Tuesday, July 03, 2012

Las Vegas

 The first weekend of June I got to go to Las Vegas with my Mom, 80 year-old Grandma, Aunt and Uncle.  Mom and Grandma were just passing through on their way to visit my sisters in Idaho Falls and meet up with my Aunt and Uncle for the weekend.  I decided to tag along for the ride!
Mom!
 The ceiling down on Fremont Street!  What an amazing experience!
 Me, Grandma Pat, Mom, Aunt Helen and Uncle Dave!
 Grandma Pat had a few dollars to spend and did well for awhile, but in the end lost it all (psstt...me too!)
 My dream in Vegas is to see Elvis!  However, the only Elvis' I saw were these three Mexican Elvis impersonators...who I think might have been tipping the bottle back a bit if you know what I mean!
 When in Vegas you see the most random things...this guy was hanging out at Caesar's Palace in his bathrobe!  I sure hope he had skivvies on under there! 
 At the Bellagio...Going on a hot air balloon ride is on my bucket list!
 Lunch at the Paris Casino!
Mom and Auntie Helen!

Fun times were had and you know what they say..."What happens in Vegas, Stays in Vegas!"

Friday, June 08, 2012

New Babies

My family has been growing by leaps and bounds over the last few months...in other words, my sisters have been busy!!  
This beautiful lady is Angelina Rose born on May 14th, born to my baby sister Camille and her husband Joe.  She joins big sisters Dajia and Elliana!  I've been told that she is going to be called Annie!
Isn't she precious? 

This handsome little man is Jonathan Arthur and he was born on March 19 to my other sister Shannon and her husband Ernie.  He has four big sisters and three big brothers...I'm sure he'll be well cared for!

Sunday, February 12, 2012

My Favorite Song Right Now





What an amazing voice!  She deserved all the Grammies she won tonight!

Friday, February 10, 2012

Anti-Valentine?

Possibly...just possibly I am anti-Valentine's Day!  

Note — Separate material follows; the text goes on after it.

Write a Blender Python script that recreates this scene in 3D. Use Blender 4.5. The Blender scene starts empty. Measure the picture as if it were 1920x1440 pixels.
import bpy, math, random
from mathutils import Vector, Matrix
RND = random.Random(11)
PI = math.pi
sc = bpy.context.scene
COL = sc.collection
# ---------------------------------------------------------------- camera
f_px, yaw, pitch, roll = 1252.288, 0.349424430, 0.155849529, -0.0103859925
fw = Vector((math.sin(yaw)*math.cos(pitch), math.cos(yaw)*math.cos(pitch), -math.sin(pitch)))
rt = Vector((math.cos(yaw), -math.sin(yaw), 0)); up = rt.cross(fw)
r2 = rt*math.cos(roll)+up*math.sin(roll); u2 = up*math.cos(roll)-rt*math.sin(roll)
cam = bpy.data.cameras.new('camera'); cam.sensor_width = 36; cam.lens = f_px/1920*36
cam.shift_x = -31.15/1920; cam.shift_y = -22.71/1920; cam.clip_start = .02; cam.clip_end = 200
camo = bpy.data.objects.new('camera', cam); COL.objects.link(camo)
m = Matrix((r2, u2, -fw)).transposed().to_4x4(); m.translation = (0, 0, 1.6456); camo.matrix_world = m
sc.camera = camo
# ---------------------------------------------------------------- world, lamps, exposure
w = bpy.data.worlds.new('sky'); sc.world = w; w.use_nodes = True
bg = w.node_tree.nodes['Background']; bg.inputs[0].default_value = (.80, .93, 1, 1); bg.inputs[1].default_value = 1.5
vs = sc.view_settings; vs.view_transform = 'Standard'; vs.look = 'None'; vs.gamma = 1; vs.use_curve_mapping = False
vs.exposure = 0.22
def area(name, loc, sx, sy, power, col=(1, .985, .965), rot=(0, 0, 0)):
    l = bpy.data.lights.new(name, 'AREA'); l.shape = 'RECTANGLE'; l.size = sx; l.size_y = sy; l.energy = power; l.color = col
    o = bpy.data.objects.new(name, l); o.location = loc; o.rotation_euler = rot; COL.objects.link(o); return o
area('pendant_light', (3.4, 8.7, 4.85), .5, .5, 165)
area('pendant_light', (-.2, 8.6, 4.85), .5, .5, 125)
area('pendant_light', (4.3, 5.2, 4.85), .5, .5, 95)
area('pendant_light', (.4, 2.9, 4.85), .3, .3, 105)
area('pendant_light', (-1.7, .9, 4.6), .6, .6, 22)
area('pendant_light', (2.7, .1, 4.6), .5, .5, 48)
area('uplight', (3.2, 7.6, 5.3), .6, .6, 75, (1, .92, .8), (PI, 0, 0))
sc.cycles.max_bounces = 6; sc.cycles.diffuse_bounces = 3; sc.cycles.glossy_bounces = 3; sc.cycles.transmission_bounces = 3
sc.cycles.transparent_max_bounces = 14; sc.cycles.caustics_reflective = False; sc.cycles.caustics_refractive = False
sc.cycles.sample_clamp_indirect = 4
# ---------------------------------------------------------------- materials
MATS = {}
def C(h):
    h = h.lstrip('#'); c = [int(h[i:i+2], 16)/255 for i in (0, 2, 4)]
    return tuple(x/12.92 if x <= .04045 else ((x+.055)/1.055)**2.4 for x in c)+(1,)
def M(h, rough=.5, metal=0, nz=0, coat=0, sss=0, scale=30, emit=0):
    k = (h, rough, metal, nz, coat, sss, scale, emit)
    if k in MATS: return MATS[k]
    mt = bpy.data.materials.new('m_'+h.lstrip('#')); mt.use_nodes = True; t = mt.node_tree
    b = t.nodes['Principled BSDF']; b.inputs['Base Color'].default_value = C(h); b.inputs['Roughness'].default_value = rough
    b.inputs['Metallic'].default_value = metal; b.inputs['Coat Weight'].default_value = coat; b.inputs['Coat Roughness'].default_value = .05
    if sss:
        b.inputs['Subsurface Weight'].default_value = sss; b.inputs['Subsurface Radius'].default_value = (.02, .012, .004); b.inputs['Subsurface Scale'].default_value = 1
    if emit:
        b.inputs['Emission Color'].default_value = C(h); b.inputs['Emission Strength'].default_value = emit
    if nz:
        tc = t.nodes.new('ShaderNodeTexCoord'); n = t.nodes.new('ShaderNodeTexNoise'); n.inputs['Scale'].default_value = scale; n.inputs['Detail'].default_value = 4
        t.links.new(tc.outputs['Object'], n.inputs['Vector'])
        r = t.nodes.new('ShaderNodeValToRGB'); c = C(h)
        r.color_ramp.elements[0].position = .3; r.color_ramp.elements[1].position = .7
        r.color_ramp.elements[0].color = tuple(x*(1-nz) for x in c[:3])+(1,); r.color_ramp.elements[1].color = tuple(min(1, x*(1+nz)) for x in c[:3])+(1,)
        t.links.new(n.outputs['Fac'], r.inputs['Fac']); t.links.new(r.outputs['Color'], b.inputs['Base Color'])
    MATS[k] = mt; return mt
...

Really, is there any good thing about Valentine's Day if you are single?

Just sayin'!

Thursday, January 19, 2012

Rooftops

Here I am before you
Falling in love and seeking your truth
Knowing that your perfect grace
Has brought me to this place
Because of you I freely live
My life to you, oh God, I give

So I stand before You God
I lift my voice because you set me free

So I shout out your name from the rooftops I proclaim
That I am Yours, I am yours

All the good You've done for me
I lift up my hand up hand for all to see
You're the only one
Who brings me to my knees
To share this love across the earth
The beauty of Your Holy Word

So I kneel before You God
I lift my hands because you set me free

So I shout out your name from the rooftops I proclaim
That I am Yours, I am Yours

All that I am I place into Your loving hands
And I am Yours, I am Yours

Here I am, I stand with arms wide open
To the one, the Son, the everlasting God



Throw in the Towel...

Do you ever wish you could throw the towel in on this thing called life?  Just buck it all and join the circus; run away to a deserted island; or simply hide out in a strange city where no one knows you?

A bit drastic I know...but sometimes, like now, I just want to run away!

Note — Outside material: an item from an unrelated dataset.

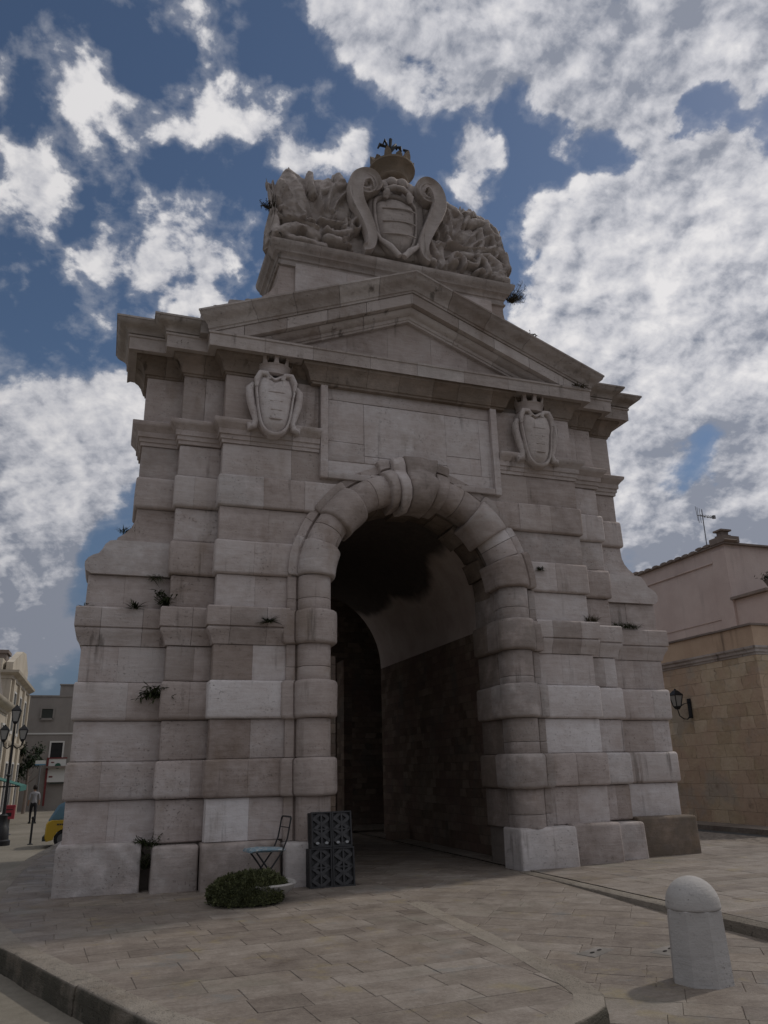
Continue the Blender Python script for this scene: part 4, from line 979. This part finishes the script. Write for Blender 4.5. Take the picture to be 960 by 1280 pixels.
b=MB(); b.box(-.04,0,-.06,.06,-.25,.3); b.tube([(0,0,-.15),(-.15,.0,-.28),(-.26,.02,-.27),(-.37,.05,-.18),(-.40,.07,.0)],.016,6); b.tube([(0,0,.2),(-.2,.02,.15),(-.40,.07,.02)],.012,6); b.build('bracket',IR,wlamp)
lantern(wlamp,(-.40,.07,.06),.50,.24)

# ------------------------------------------------------------------ THE STREET ON THE LEFT
SUNNY=render_mat('cream stone front',(.42,.37,.30),(.52,.47,.39),(.2,.17,.13),.5)
SHUT=NT('dark shutter').out((.045,.05,.045),.6)
WHITE=NT('white frame').out((.55,.54,.52),.6)
GZ=-.56
def window(par,X,Y,Z,w,h,face,frame=WHITE,glass=DARK,name='window'):
    """face 'x': on a wall looking +x; 'y': on a wall looking -y"""
    f=MB(); e=.10
    bars=((-w/2-e,-w/2,-e,h+e),(w/2,w/2+e,-e,h+e),(-w/2,w/2,h,h+e),(-w/2-.06,w/2+.06,-e-.06,-.001))
    for a,b_,c,d in bars:
        if face=='x': f.box(X,X+.09,Y+a,Y+b_,Z+c,Z+d)
        else: f.box(X+a,X+b_,Y-.09,Y,Z+c,Z+d)
    o=f.build(name,frame,par,smooth=False); g=MB()
    if face=='x': g.box(X-.02,X+.03,Y-w/2,Y+w/2,Z,Z+h); g.box(X+.03,X+.045,Y-.03,Y+.03,Z,Z+h); g.box(X+.03,X+.045,Y-w/2,Y+w/2,Z+h*.6,Z+h*.6+.05)
    else: g.box(X-w/2,X+w/2,Y-.03,Y+.02,Z,Z+h); g.box(X-.03,X+.03,Y-.045,Y-.03,Z,Z+h); g.box(X-w/2,X+w/2,Y-.045,Y-.03,Z+h*.6,Z+h*.6+.05)
    g.build('pane',glass,o,smooth=False)
# far corner palazzo, sunlit
pa=thing('corner_palazzo','sunlit cream palazzo with cornice and gabled attic at the end of the left street','building',(-5.0,46,GZ))
b=MB(); b.box(-9,0,0,10.5,-.5,7.55); b.box(-9,-.6,.6,10,7.55,8.35); b.build('walls',SUNNY,pa,smooth=False)
b=MB(); sweep(b,[(-.2,7.2),(.05,7.2),(.08,7.35),(.22,7.42),(.35,7.5),(.38,7.62),(-.2,7.66)],[(-9,0),(0,0),(0,10.5),(-9,10.5)][0:3],lambda:tint(.5)); b.build('cornice',SUNNY,pa)
b=MB(); sweep(b,[(-.2,3.85),(.05,3.85),(.14,3.95),(.16,4.05),(-.2,4.1)],[(-9,0),(0,0),(0,10.5)],lambda:tint(.5)); b.build('string_course',SUNNY,pa)
b=MB(); b.prism([(1.0,7.66),(9.6,7.66),(9.6,8.6),(7.2,9.5),(5.2,9.35),(2.8,8.7),(1.0,8.2)],-.45,-.1,(.5,0,0),lambda x,y,z:(y,x,z)); b.build('gable',SUNNY,pa,smooth=False)
b=MB(); b.box(-2.2,-1.2,7.0,8.6,8.35,9.5); b.box(-2.3,-1.1,6.9,8.7,9.5,9.7); b.build('chimney',TILE,pa,smooth=False)
b=MB()
for y in (.5,3.6,6.7,9.9): b.box(0,.14,y,y+.5,0,7.2)
b.build('pilaster',SUNNY,pa,smooth=False)
for y in (2.2,5.3,8.4):
    window(pa,.0,y,4.6,1.0,2.0,'x',WHITE,SHUT); window(pa,.0,y,.4,1.1,2.5,'x',WHITE,DARK,'door')
nb=thing('near_street_house','sunlit cream two storey house with moulded eaves nearest on the left street','building',(-5.0,31,GZ))
b=MB(); b.box(-8,0,0,14.8,-.5,5.55); b.build('walls',SUNNY,nb,smooth=False)
b=MB(); sweep(b,[(-.2,5.3),(.05,5.3),(.10,5.42),(.30,5.5),(.42,5.62),(.44,5.72),(-.2,5.78)],[(-8,0),(0,0),(0,14.8)],lambda:tint(.5)); b.build('cornice',SUNNY,nb)
b=MB(); b.prism([(8.6,5.78),(14.6,5.78),(14.6,6.2),(11.6,7.5),(8.6,6.2)],-3,-.25,(.5,0,0),lambda x,y,z:(y,x,z)); b.build('gable',GREYR,nb,smooth=False)
for y in (2,5,8,11,13.6):
    window(nb,.0,y,3.0,.9,1.7,'x',WHITE,SHUT); window(nb,.0,y,.2,1.1,2.2,'x',WHITE,DARK,'door')
aw=thing('shop_awning','green fabric awning over the pavement of the left street','awning',(-5.0,41.5,1.0))
GRN=NT('green awning cloth').out((.05,.15,.13),.8)
b=MB(); b.prism([(0,.75),(1.6,.25),(1.6,.02),(1.57,.02),(1.57,.23),(0,.70)],-1.6,1.6,(.5,0,0)); b.build('canopy',GRN,aw,smooth=False)
for y in (-1.5,1.5):
    b=MB(); b.tube([(0,y,.2),(1.55,y,.22)],.02,5); b.build('arm',IR,aw)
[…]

I'm tired of hearing, "No thank you!  You need more experience for this job."

I'm tired of seeing more bills than income.

I'm tired of being single and childless.

I'm tired of snow causing me to have no work.

I'm tired of dreams seeming to not come true.

I'm tired of life sometimes.

I'm the Queen of "It's ok..life goes on!"  And I know it does.

So what do I do? 

"Stick out my chin and grin and say, 'Tomorrow, tomorrow...the sun'll come out tomorrow!'"

No, even though I love that philosophy, I put out my hands and ask for the Lord to come and fill me, guide me and direct me.  I pray for a different door or window to be opened.  I pray for understanding, mercy and grace.  I pray that I have a better attitude.

I praise the Lord for good and bad times and I ask to be taught a lesson in the midst of everything I go through. I give Him all the glory!  I know that He is doing a good work in me!  I know that He NEVER leaves me nor forsakes me and when I am hurting the most He is carrying me in His arms!